‘Concrete Jungle’ wins four trophies in national toboggan competition

UBC engineers among the best at Great Northern Concrete Toboggan Race

Team sets the tone for 2015 when UBC Okanagan hosts the event, bringing hundreds of competitors to Kelowna and Big White

Quick quiz: what do engineers, concrete, and a slippery slope have in common?

If they are engineering students from UBC’s Okanagan campus, the answer has to be the annual Great Northern Concrete Toboggan Race (GNCTR). UBC’s team recently returned from Ontario where it picked up a number of awards including a second-place overall finish.

UBC’s Concrete Toboggan Club is a student-based organization with more than 40 engineering students involved. The goal is to design, construct, and race a toboggan with a sliding surface made of concrete. Along with a working braking system and room for five passengers, each sled must also have steering control, a roll cage, weigh less than 300 pounds, and be able to sustain an 80km/hr crash.

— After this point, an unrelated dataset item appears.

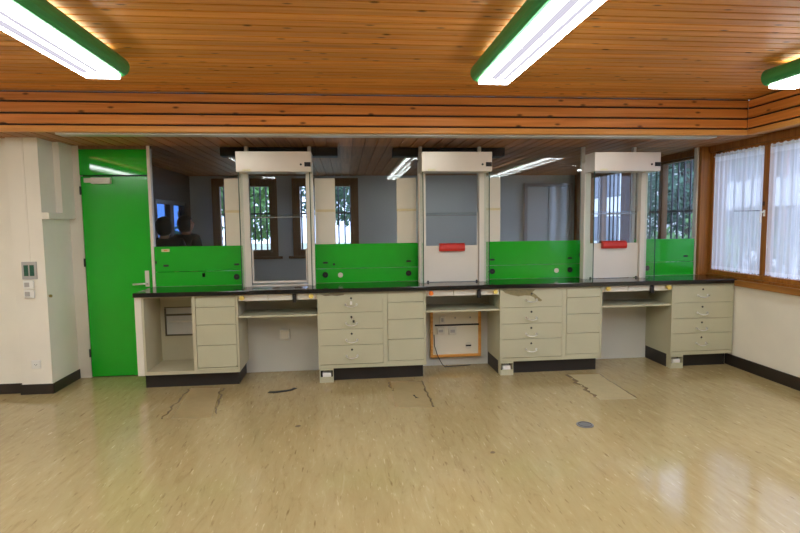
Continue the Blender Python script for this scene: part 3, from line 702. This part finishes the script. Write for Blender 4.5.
# ------------------------------------------------------------------ curtains
def curtain(y0, y1, label, zb, zt, folds, seed):
    rnd = random.Random(seed)
    c = thing('curtain', (3.927, (y0+y1)/2, zb), label, 'curtain', 'white curtains at the window')
    def sheet(z0, z1, nz, amp, dx=0, edge=None):
        bm = bmesh.new(); ny = 110; rows = []
        ph = [rnd.uniform(0, 6) for _ in range(4)]
        for j in range(nz+1):
            z = z0+(z1-z0)*j/nz; row = []
            for i in range(ny+1):
                u = i/ny; y = y0+(y1-y0)*u
                x = 3.927+dx+amp*math.sin(2*PI*folds*u+ph0[0]+.8*math.sin(2*PI*u*1.7+ph0[1]))+amp*.4*math.sin(2*PI*folds*2.3*u+ph0[2])
                zz = z
                if edge and j == edge[0]: zz += edge[1]*abs(math.sin(PI*u*26))
                row.append(bm.verts.new((x, y, zz)))
            rows.append(row)
        for a, b in zip(rows, rows[1:]):
            for i in range(ny): bm.faces.new((a[i], a[i+1], b[i+1], b[i])).smooth = True
        return bm
    ph0 = [rnd.uniform(0, 6) for _ in range(4)]
    obj('cloth', sheet(zb+.045, zt-.075, 6, .010), M['curtain'], c)
    obj('gathered_heading', sheet(zt-.075, zt, 4, .010, edge=(4, .012)), M['lace'], c)
    obj('lace_edge', sheet(zb, zb+.045, 2, .010, edge=(0, .014)), M['lace'], c)
    obj('rod', cyl(bmesh.new(), (3.927, y0-.004, zt-.018), (3.927, y1+.004, zt-.018), .005, 10), M['white'], c)
curtain(4.706, 5.384, 'white pleated curtain in the left casement next to the worktop', .962, 2.182, 9, 3)
curtain(3.946, 4.624, 'white pleated curtain in the right casement, cut by the picture edge', .962, 2.182, 8, 5)
tag(obj('curtain_wire', cyl(bmesh.new(), (3.908, 4.705, 1.578), (3.908, 5.04, 1.582), .003, 8), M['dark']), 'thin dark rod lying across the left curtain at handle height', 'rod')

# ------------------------------------------------------------------ window guards outside
def guard_x(y0, y1, label):
    g = thing('window_guard', (4.2, (y0+y1)/2, .75), label, 'window guard', 'iron bars outside the windows')
    for z in (.75, 1.61, 2.35): obj('rail', B(4.188, 4.212, y0, y1, z-.014, z+.014), M['bar'], g)
    n = int((y1-y0)/.125)
    for k in range(n+1):
        y = y0+.02+(y1-y0-.04)*k/n; obj('bar', cyl(bmesh.new(), (4.2, y, .70), (4.2, y, 2.40), .012, 8), M['bar'], g)
def guard_y(x0, x1, label):
    g = thing('window_guard', ((x0+x1)/2, 9.15, .75), label, 'window guard', 'iron bars outside the windows')
    for z in (.95, 1.68, 2.35): obj('rail', B(x0, x1, 9.138, 9.162, z-.012, z+.012), M['bar'], g)
    n = int((x1-x0)/.10)
    for k in range(n+1):
        x = x0+.02+(x1-x0-.04)*k/n; obj('bar', cyl(bmesh.new(), (x, 9.15, .70), (x, 9.15, 2.40), .013, 8), M['bar'], g)
guard_x(3.89, 5.44, 'iron bars outside the curtained window')
guard_x(5.66, 7.04, 'iron bars outside the window beside the far right green panel')
guard_x(7.28, 8.56, 'iron bars outside the window seen through the rightmost hood')
guard_y(-2.11, -1.09, 'iron bars outside the window seen through the leftmost hood')
guard_y(-.85, .22, 'iron bars outside the window seen through the middle glass')

# ------------------------------------------------------------------ floor repairs and fittings
def patch(name, pts, label, mat, cat, th=.0015, group=None, edges=None):
    p = obj(name, prism(bmesh.new(), pts, 'Z', .0002, th), mat)
    return tag(p, label, cat, group)
M['patch'] = paint('repair_linoleum', srgb(182, 166, 126), 0.35, 0.06, 14)
M['patch_b'] = paint('cut_linoleum', srgb(166, 147, 106), 0.35, 0.06, 14)
pt = thing('floor_patch', (-1.27, 4.6, 0), 'long repaired patch in the floor before the open cabinet', 'floor patch', 'repaired patches in the floor')
obj('sheet', prism(bmesh.new(), [(-1.45, 5.0), (-1.18, 4.97), (-1.07, 4.19), (-1.38, 4.21)], 'Z', .0002, .0014), M['patch_b'], pt)
def crack(pts, w0, seed, z=.002):
    rnd = random.Random(seed); a, b = [], []
    for (x, y) in pts:
        w = w0*rnd.uniform(.3, 1.5); a.append((x-w, y)); b.append((x+w, y+rnd.uniform(-.01, .01)))
    return prism(bmesh.new(), a+b[::-1], 'Z', .0002, z)
def jag(p, q, n, j, seed):
    rnd = random.Random(seed)
    return [(p[0]+(q[0]-p[0])*k/n+rnd.uniform(-j, j), p[1]+(q[1]-p[1])*k/n) for k in range(n+1)]
obj('dirty_edge', crack(jag((-1.46, 4.98), (-1.45, 4.22), 14, .018, 1), .007, 1), M['grime'], pt)
obj('dirty_edge', crack(jag((-1.16, 4.95), (-1.06, 4.28), 14, .02, 2), .007, 2), M['grime'], pt)
pt = thing('floor_patch', (.54, 4.6, 0), 'repaired patch in the floor before the cabinet with keys', 'floor patch', 'repaired patches in the floor')
obj('sheet', prism(bmesh.new(), [(.40, 4.95), (.69, 4.9), (.68, 4.2), (.38, 4.23)], 'Z', .0002, .0014), M['patch_b'], pt)
obj('dirty_edge', crack(jag((.70, 4.93), (.685, 4.2), 14, .012, 3), .006, 3), M['grime'], pt)
obj('dirty_edge', crack(jag((.395, 4.93), (.385, 4.66), 8, .022, 4), .007, 4), M['grime'], pt)
obj('hole', crack([(.565, 4.52), (.57, 4.49), (.58, 4.46), (.585, 4.44)], .013, 8, .0022), M['black'], pt)
pt = thing('floor_patch', (2.27, 4.55, 0), 'pale repaired patch in the floor before the stained cabinet', 'floor patch', 'repaired patches in the floor')
obj('sheet', prism(bmesh.new(), [(2.13, 4.93), (2.45, 4.91), (2.42, 4.17), (2.10, 4.18)], 'Z', .0002, .0014), M['patch'], pt)
obj('dirty_edge', crack(jag((2.12, 4.93), (2.11, 4.25), 16, .024, 5), .013, 5), M['grime'], pt)
obj('dirty_edge', crack(jag((2.45, 4.9), (2.43, 4.2), 12, .008, 6), .005, 6), M['grime'], pt)
dr = thing('floor_outlet', (1.731, 3.671, 0), 'round grey metal floor outlet cover before the right half', 'floor outlet')
obj('cover', cyl(bmesh.new(), (1.731, 3.671, 0.0003), (1.731, 3.671, .006), .062, 32, bev=.003), M['steel'], dr)
obj('cover_ring', tube(bmesh.new(), [(1.731+.046*math.cos(k*PI/16), 3.671+.046*math.sin(k*PI/16), .0062) for k in range(33)], .0022, 6), M['dark'], dr)
poly = [(-.72, 4.76), (-.66, 4.745), (-.55, 4.78), (-.51, 4.80), (-.47, 4.86), (-.50, 4.88), (-.53, 4.83), (-.57, 4.815), (-.66, 4.795), (-.71, 4.80)]
patch('floor_scrap', poly, 'curved black scrap lying on the floor before the left knee space', M['black'], 'scrap', .003)
for x, y, s in ((-.38, 3.93, .022), (.93, 3.30, .018)):
    patch('floor_chip', [(x-s, y-s*.6), (x+s*.2, y-s), (x+s, y), (x+s*.3, y+s*.9), (x-s*.7, y+s*.5)], 'small dark chip in the linoleum '+('before the left cabinets' if x < 0 else 'in mid floor'), M['grime'], 'chip', .0012)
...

School of Engineering faculty sponsor Ahmad Rteil, an assistant professor in structural engineering, says the annual competition allows students to practice their technical ability, including concrete design, steel design, construction safety, and lab techniques, while improving teamwork and planning skills in a supportive atmosphere.

“Our team’s excellent result this year is due to the creativity, countless hours of work, and dedication of our students from civil and mechanical engineering,” Rteil says. “We believe these extra-curriculum activities allow our students to work in an interdisciplinary team and use the knowledge they have gained in the classroom to solve a challenging engineering problem.”

Team captain John Hillis, a fourth-year civil engineering student, says the team took on a ‘Concrete Jungle’ theme, borrowing from the innovative bamboo-framed toboggan. Concrete Jungle won a total of four trophies getting the nod for best performing toboggan, King of the Hill, fastest toboggan, and second overall.

“What truly makes the Great Northern Concrete Toboggan Race special is that it motivates you to go beyond the specifics that you’ve learned in the classroom,” Hillis says. “It inspires you to seek an application to the theory, and it does so in a manner that encourages social cohesion, camaraderie, as well as a love for learning.”

While still basking in the glow of a successful race, Hillis says the team is now making plans for next year as UBC Okanagan will host the national event, bringing hundreds of competitors to Kelowna and Big White for the 2015 race.

Rteil says organizing the race is helping the students make connections in industry, as well giving them time to perfect their sliding skills.

“Being event organizers helps our students develop their soft skills by interacting with industry and engineering students from across Canada.”

The GNCTR is the oldest and largest engineering student competition in Canada and it attracts more than 400 students each year. The first race was held in 1974 in Red Deer, Alberta.